Необходимо отметить, что ретивые обличители Ф. С. Октябрьского которые, подрыгивая от возмущения ногами в теплых домашних тапочках, выстукивают на «клаве», нежными пальчиками гневные, обличительные слова «трус», «сбежал», «бросил», явно не имеют представления о том, что происходило в те дни в Севастополе.

А, именно присутствие Ф. С. Октябрьского и др. военноначальников уже ни на что не влияло, армии как таковой уже не существовало. Ее пленение было вопросом нескольких дней не зависимо от того сидел бы Октябрьский в глубине 35-й батареи или нет. Но его пленение, как носителя значительных военных и государственных секретов, было бы не допустимо, кроме того нужно учитывать и политическое значение пленения командующего Черноморским флотом, для немцев это был бы козырь не меньший чем сам факт захвата Севастополя.

Таким образом можно сказать, эвакуация высшего командного состава была мера разумная, хотя, на фоне оставленных тысяч раненых, обреченных на тяжелую, мучительную смерть, и не очень красивая.    

Для объективного рассмотрения действий Ф. С. Октябрьского мысленно вернемся обратно в истекающий кровью Севастополь.

 

В Директиве 00201/ОП от 28 мая 1942 года, военного совета Северо-Кавказского фронта, которому подчинялся Севастопольский оборонительный район, было ясно сказано:

«Приказываю:
1. Предупредить весь командный, начальственный, красноармейский и краснофлотский состав, что Севастополь должен быть удержан любой ценой. Переправы на кавказский берег не будет...».

       Не смотря на эту директиву командование СОРом (Севастопольский оборонительный район) начиная с 30 июня, когда немцы вышли на восточные окраины Севастополя, начало отвод войск из города на мыс Херсонес куда уже начали стекаться по собственной инициативе солдаты из разбитых частей. Одновременно в части, которые еще удерживали оборону был передан приказ об отзыве старших офицеров на м. Херсонес в район 35-й батареи.
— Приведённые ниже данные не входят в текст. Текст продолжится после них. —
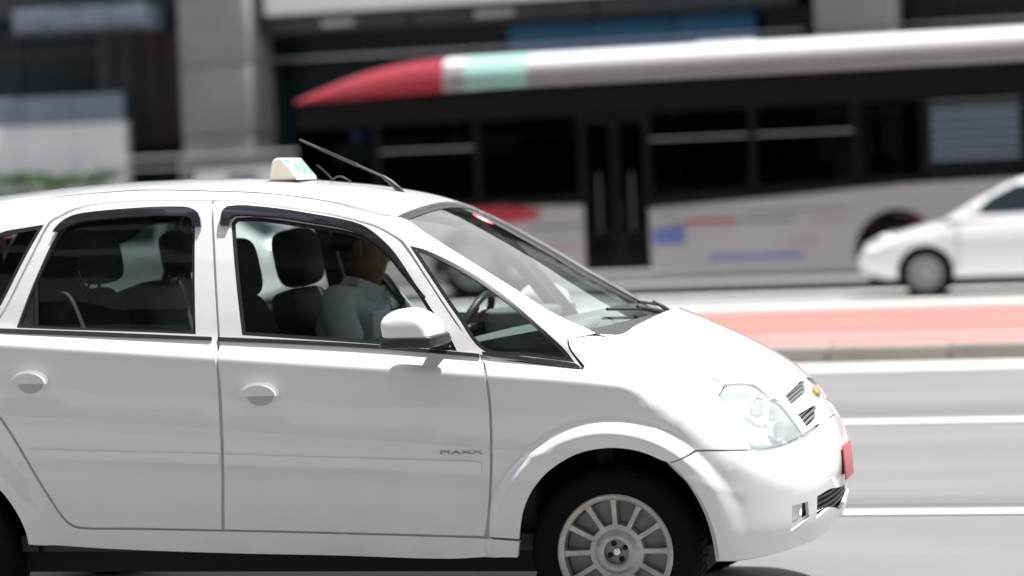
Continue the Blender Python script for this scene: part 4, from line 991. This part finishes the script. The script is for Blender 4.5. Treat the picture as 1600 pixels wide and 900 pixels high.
# ---------------------------------------------------------------- city bus, front towards -x, near side at y = 24.76
BY, BX0, BX1, BW = 24.76, -10.25, 2.1, 2.5
bus = empty('city_bus', 'long white city bus with a red front roof and dark windows behind the taxi', 'bus', (0, BY, 0))
def arch(cx, r=.53, z=.5, lo=.32, n=14):
    a0 = math.asin((lo - z) / r)
    return [(cx + r * math.cos(a), z + r * math.sin(a)) for a in np.linspace(a0, math.pi - a0, n)]
AX = (-7.75, -1.86)
for s, y0 in ((0, 0.), (1, BW - .04)):
    low = [(BX0 + .12, .34)] + arch(AX[0])[::-1] + [(-6.12, .34), (-6.12, 1.27), (-8.0, 1.30), (BX0, 1.30), (BX0, .8)]
    p = plate('side_skirt', low, y0, .04, M['bus_grey'], bus)
    low2 = [(-5.20, .34)] + arch(AX[1])[::-1] + [(BX1 - .1, .40), (BX1, .6), (BX1, 1.45), (-1.6, 1.39), (-3.6, 1.27), (-5.20, 1.19)]
    p2 = plate('side_skirt', low2, y0, .04, M['bus_grey'], bus)
    for cx in AX:
        a = arch(cx, .56); b = arch(cx, .50)
        o = plate('arch_trim', a + b[::-1], y0 - .008 if not s else y0 + .02, .03, M['bus_black'], bus)
    if not s:
        pr = [(-8.2, 1.30), (-8.0, 1.10), (-7.3, 1.05), (-6.75, 1.12), (-6.75, 1.24), (-7.2, 1.31)]
        plate('red_swoosh', pr, -.004, .006, M['bus_red'], p)
        plate('panel_joint', [(-6.9, 1.0), (-6.16, 1.0), (-6.16, .98), (-6.9, .98)], -.004, .006, M['bus_black'], p)
        plate('panel_joint', [(-6.9, .70), (-6.16, .70), (-6.16, .685), (-6.9, .685)], -.004, .006, M['bus_red'], p)
        for nm, x0, x1, z0, z1, mm in (('blue_print', -5.16, -4.72, .70, .94, 'bus_blue'), ('red_stripe', -4.72, -4.0, .96, 1.03, 'bus_red'), ('black_stripe', -5.1, -2.5, 1.085, 1.10, 'bus_black'), ('black_stripe', -4.9, -3.2, .965, .985, 'bus_black'),
                                ('blue_print', -4.4, -3.1, .46, .53, 'bus_blue'), ('red_stripe', -3.0, -2.5, .93, .95, 'bus_red'), ('red_stripe', -3.3, -2.9, .66, .68, 'bus_red'), ('pale_stripe', -4.8, -3.9, 1.03, 1.07, 'paper')):
            plate(nm, [(x0, z0), (x1, z0), (x1, z1), (x0, z1)], -.004, .006, M[mm], p2)
        plate('skirt_trim', [(-6.1, .26), (BX1 - .2, .30), (BX1 - .2, .335), (-6.1, .335)], .01, .03, M['steel'], bus)
    # window band: posts, black waist and head panels, separate panes
    plate('waist_rail', [(BX0, 1.302), (-6.12, 1.302), (-6.12, 1.40), (BX0, 1.40)], y0 + .003, .034, M['bus_black'], bus)
    plate('waist_rail', [(-5.20, 1.20), (-3.6, 1.28), (-1.6, 1.40), (BX1, 1.46), (BX1, 1.56), (-1.6, 1.50), (-3.6, 1.42), (-5.2, 1.36)], y0 + .003, .034, M['bus_black'], bus)
    plate('head_panel', [(BX0 + .05, 2.50), (BX1, 2.50), (BX1, 2.945), (BX0 + .05, 2.86)], y0 + .003, .034, M['bus_black'], bus)
    xs = [BX0 + .1, -9.05, -7.6, -6.12, -5.20, -3.75, -2.35, -1.45, -.15, 1.1, BX1]
    for i in range(len(xs) - 1):
        a, b = xs[i], xs[i + 1]
        plate('window_post', [(b - .05, 1.35), (b + .05, 1.35), (b + .05, 2.50), (b - .05, 2.50)], y0 + .003, .034, M['bus_black'], bus)
        if i == 3 and not s:
            # double door, glazed to the step
            for h, (c, e) in enumerate(((a, (a + b) / 2), ((a + b) / 2, b))):
                d = plate('door_leaf', [(c + .01, .36), (e - .01, .36), (e - .01, 2.48), (c + .01, 2.48)], y0 + .012, .03, M['bus_black'], bus, holes=[[(c + .07, .50), (e - .07, .50), (e - .07, 2.38), (c + .07, 2.38)]])
                plate('door_pane', [(c + .06, .49), (e - .06, .49), (e - .06, 2.39), (c + .06, 2.39)], y0 + .022, .006, M['bus_glass'], d)
                tube('door_rail', [((c + e) / 2, y0 + .0, .9), ((c + e) / 2, y0 + .0, 1.7)], .014, M['bus_inside'], d)
            continue
        if i in (7,) and not s:
            lv = plate('louvre_frame', [(a, 1.50), (b, 1.52), (b, 2.50), (a, 2.50)], y0 + .030, .01, M['bus_black'], bus)
            for k in range(6):
                z = 1.68 + k * .12
                box('louvre_slat', (a + .09, y0 - .01, z), (b - .06, y0 + .03, z + .075), M['louvre'], lv, rot=Matrix.Rotation(rad(-24), 3, 'X'))
            box('louvre_rail', (a + .06, y0 - .012, 2.44), (b - .04, y0 + .02, 2.465), M['chrome'], lv)
            continue
        zl = 1.40 if b <= -6 else (1.36 + max(0, (a + 5.2)) * .03)
        plate('window_pane', [(a + .05, zl - .02), (b - .05, zl - .02), (b - .05, 2.50), (a + .05, 2.50)], y0 + .012, .006, M['bus_glass'], bus)
        if i in (4, 5, 1): plate('window_bar', [(a + .05, 2.12), (b - .05, 2.12), (b - .05, 2.14), (a + .05, 2.14)], y0 + .004, .01, M['steel'], bus)
    for cx in AX:
        o = make_wheel('wheel', bus, .48, .28, .29, ('tyre', 'steel', 'alloy_dark')); o.location = (cx, .20 if not s else BW - .20, .48); o.rotation_euler = (0, .4, 0 if not s else math.pi)
# roof: swept section whose height rises from the red front
def roof_h(x):
    t = np.clip((x - BX0) / 2.3, 0, 1); return 2.90 + (3.40 - 2.90) * float(1 - (1 - t) ** 2.2)
def roof_piece(name, x0, x1, mm, parent, n=14, prof=None):
    bm = bmesh.new(); rings = []
    for x in np.linspace(x0, x1, n):
        H = roof_h(x); b0 = 2.865 + (2.95 - 2.865) * float(np.clip((x - BX0) / 3, 0, 1)); h = H - b0
        sec = [(-.012, b0), (-.012, b0 + .20 * h), (.012, b0 + .21 * h), (.012, b0 + .27 * h), (-.012, b0 + .28 * h), (.0, b0 + .45 * h), (.02, b0 + .62 * h), (.05, b0 + .76 * h), (.11, b0 + .88 * h), (.20, b0 + .96 * h), (.34, H)]
        sec = sec + [(BW - y, z) for y, z in sec[::-1]]
        rings.append([bm.verts.new((x, y, z)) for y, z in sec])
    for i in range(n - 1):
        for j in range(len(rings[0]) - 1): bm.faces.new((rings[i][j], rings[i + 1][j], rings[i + 1][j + 1], rings[i][j + 1]))
    bm.faces.new(rings[0]); bm.faces.new(rings[-1])
    bmesh.ops.recalc_face_normals(bm, faces=bm.faces)
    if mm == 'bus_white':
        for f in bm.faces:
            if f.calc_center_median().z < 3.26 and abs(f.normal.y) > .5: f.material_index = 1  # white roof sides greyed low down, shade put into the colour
    return link(name, bm, [M[mm], M['bus_grey']] if mm == 'bus_white' else M[mm], parent, smooth=rad(35))
rf = roof_piece('roof_front', BX0, -8.05, 'bus_red', bus, 18)
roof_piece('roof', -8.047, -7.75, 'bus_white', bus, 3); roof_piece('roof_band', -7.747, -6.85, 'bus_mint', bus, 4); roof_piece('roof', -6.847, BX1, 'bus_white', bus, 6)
plate('roof_seam', [(-8.0, 3.045), (BX1, 3.05), (BX1, 3.095), (-8.0, 3.09)], -.016, .006, M['bus_black'], bus)
box('roof_hatch', (-4.6, .7, 3.395), (-3.8, 1.8, 3.45), M['bus_white'], bus, bev=.02)
# ends, floor, seats, rails
bm = bmesh.new(); add_box(bm, (BX0, .0, .34), (BX0 + .05, BW, 1.25), .02); link('front_panel', bm, M['bus_red'], bus)
box('front_windscreen', (BX0 + .01, .05, 1.25), (BX0 + .03, BW - .05, 2.88), M['bus_glass'], bus)
box('rear_panel', (BX1 - .05, .0, .40), (BX1, BW, 2.94), M['bus_grey'], bus, bev=.02)
box('floor', (BX0 + .1, .05, .36), (BX1 - .1, BW - .05, .42), M['bus_inside'], bus)
box('ceiling', (BX0 + .1, .05, 2.80), (BX1 - .1, BW - .05, 2.84), M['bus_inside'], bus)
box('route_card', (-9.72, .10, 1.98), (-9.12, .12, 2.25), M['paper'], bus, bev=.004)
for i, x in enumerate(np.arange(-8.6, 1.4, .86)):
    for y in (.28, .76, 1.74, 2.2):
        if -6.2 < x < -5.1 and y < 1: continue
        st = box('seat', (x, y - .2, .85), (x + .42, y + .2, .95), M['bus_seat' if (i % 3) else 'bus_seat_blue'], bus, bev=.02)
        box('seat_back', (x + .40, y - .2, .95), (x + .46, y + .2, 1.78), M['bus_seat' if (i % 3) else 'bus_seat_blue'], st, bev=.02)
for x in (-8.2, -6.3, -5.0, -3.3, -1.6, .2): tube('grab_pole', [(x, 1.0, .42), (x, 1.0, 2.8)], .02, M['yellow_pole'], bus)
tube('grab_rail', [(BX0 + .6, .62, 2.30), (BX1 - .3, .62, 2.30)], .018, M['yellow_pole'], bus); tube('grab_rail', [(BX0 + .6, 1.85, 2.30), (BX1 - .3, 1.85, 2.30)], .018, M['yellow_pole'], bus)
for o in bus.children:
    pass

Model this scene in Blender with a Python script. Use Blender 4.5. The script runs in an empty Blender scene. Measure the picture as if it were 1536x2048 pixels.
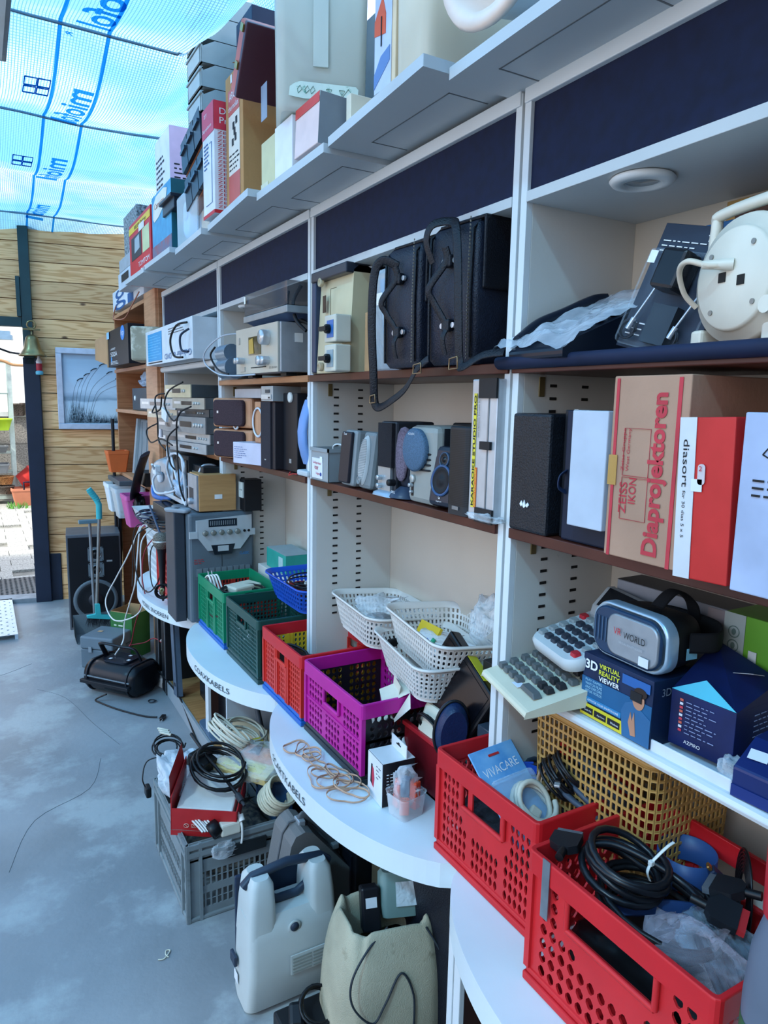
import bpy, math, random
from mathutils import Vector, Matrix, noise
R = random.Random(7)
PI = math.pi
sc = bpy.context.scene
C = sc.collection
# ---------------------------------------------------------------- camera
cam_d = bpy.data.cameras.new('camera'); cam = bpy.data.objects.new('camera', cam_d); C.objects.link(cam)
sc.camera = cam
yaw, pit, rol = 0.51907, 0.15202, 0.01936
fw = Vector((math.sin(yaw)*math.cos(pit), math.cos(yaw)*math.cos(pit), -math.sin(pit)))
rt = Vector((math.cos(yaw), -math.sin(yaw), 0)); up = rt.cross(fw)
r2 = rt*math.cos(rol)+up*math.sin(rol); u2 = up*math.cos(rol)-rt*math.sin(rol)
cam.matrix_world = Matrix(((r2.x, u2.x, -fw.x, 0), (r2.y, u2.y, -fw.y, 0), (r2.z, u2.z, -fw.z, 1.65), (0, 0, 0, 1)))
cam_d.sensor_fit = 'HORIZONTAL'; cam_d.sensor_width = 36; cam_d.lens = 1415.7*36/1536
cam_d.clip_start = .02; cam_d.clip_end = 200
# ---------------------------------------------------------------- world: bright sky with clouds
W = bpy.data.worlds.new('sky'); sc.world = W; W.use_nodes = True
nt = W.node_tree; bg = nt.nodes['Background']
tc = nt.nodes.new('ShaderNodeTexCoord'); nz = nt.nodes.new('ShaderNodeTexNoise'); cr = nt.nodes.new('ShaderNodeValToRGB')
nz.inputs['Scale'].default_value = 3.2; nz.inputs['Detail'].default_value = 5
cr.color_ramp.elements[0].position = .40; cr.color_ramp.elements[0].color = (.42, .60, .95, 1)
cr.color_ramp.elements[1].position = .60; cr.color_ramp.elements[1].color = (1.06, 1.0, 1.02, 1)
nt.links.new(tc.outputs['Generated'], nz.inputs['Vector']); nt.links.new(nz.outputs['Fac'], cr.inputs['Fac'])
nt.links.new(cr.outputs['Color'], bg.inputs['Color']); bg.inputs['Strength'].default_value = 1.75
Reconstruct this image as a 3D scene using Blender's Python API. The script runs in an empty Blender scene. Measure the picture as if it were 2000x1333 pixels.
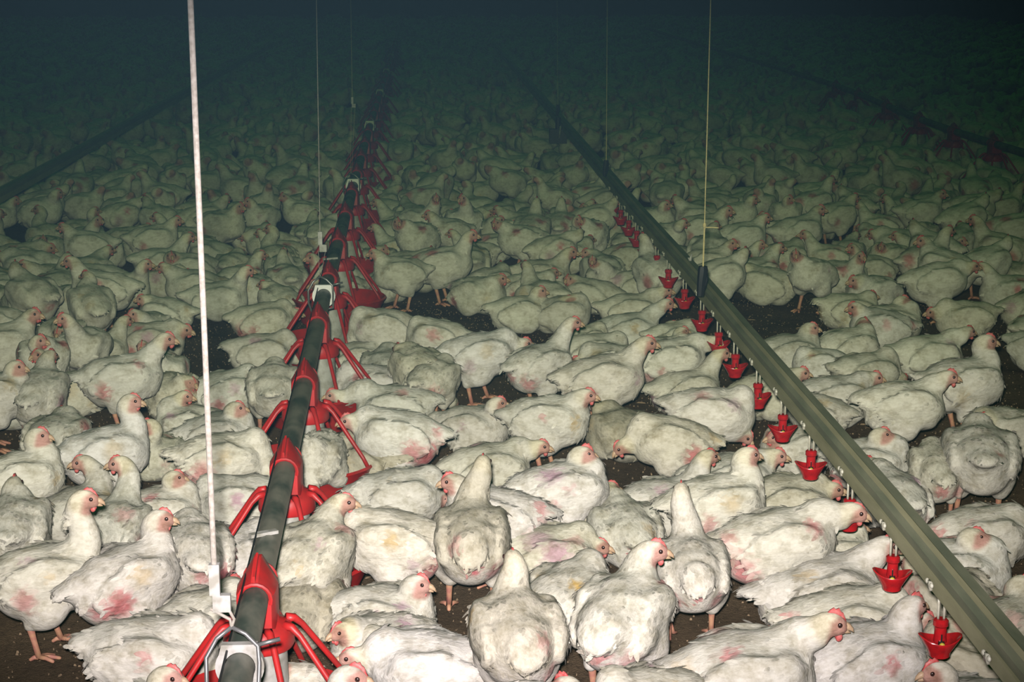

       Решение об эвакуации старших офицеров армии и флота было принято Военным советом СОРа. Действительно, командный состав Приморской армии и Береговой обороны флота к тому времени обладал бесценным боевым опытом. Это были грамотные, закаленные еще в приграничных сражениях, а затем и в 250-дневной обороне Севастополя командиры и политработники. В целом Приморская армия и части Береговой обороны в то время были одними из лучших в составе. Красной Армии. Естественно, терять такие ценные кадры в разгар войны было нельзя. Ведь опыт каждого командира на войне оплачивался немалой кровью. А эти кадры так были нужны фронту!

Вероятно вечером 29 июля, во все части ушел приказ об отзыве старшего командного состава. И к вечеру 30 июля в районе 35-й батареи находилось около 2000 офицеров (См. И. С. Маношин «Героическая трагедия», книга на сайте: http://militera.lib.ru/h/manoshin_is/index.html).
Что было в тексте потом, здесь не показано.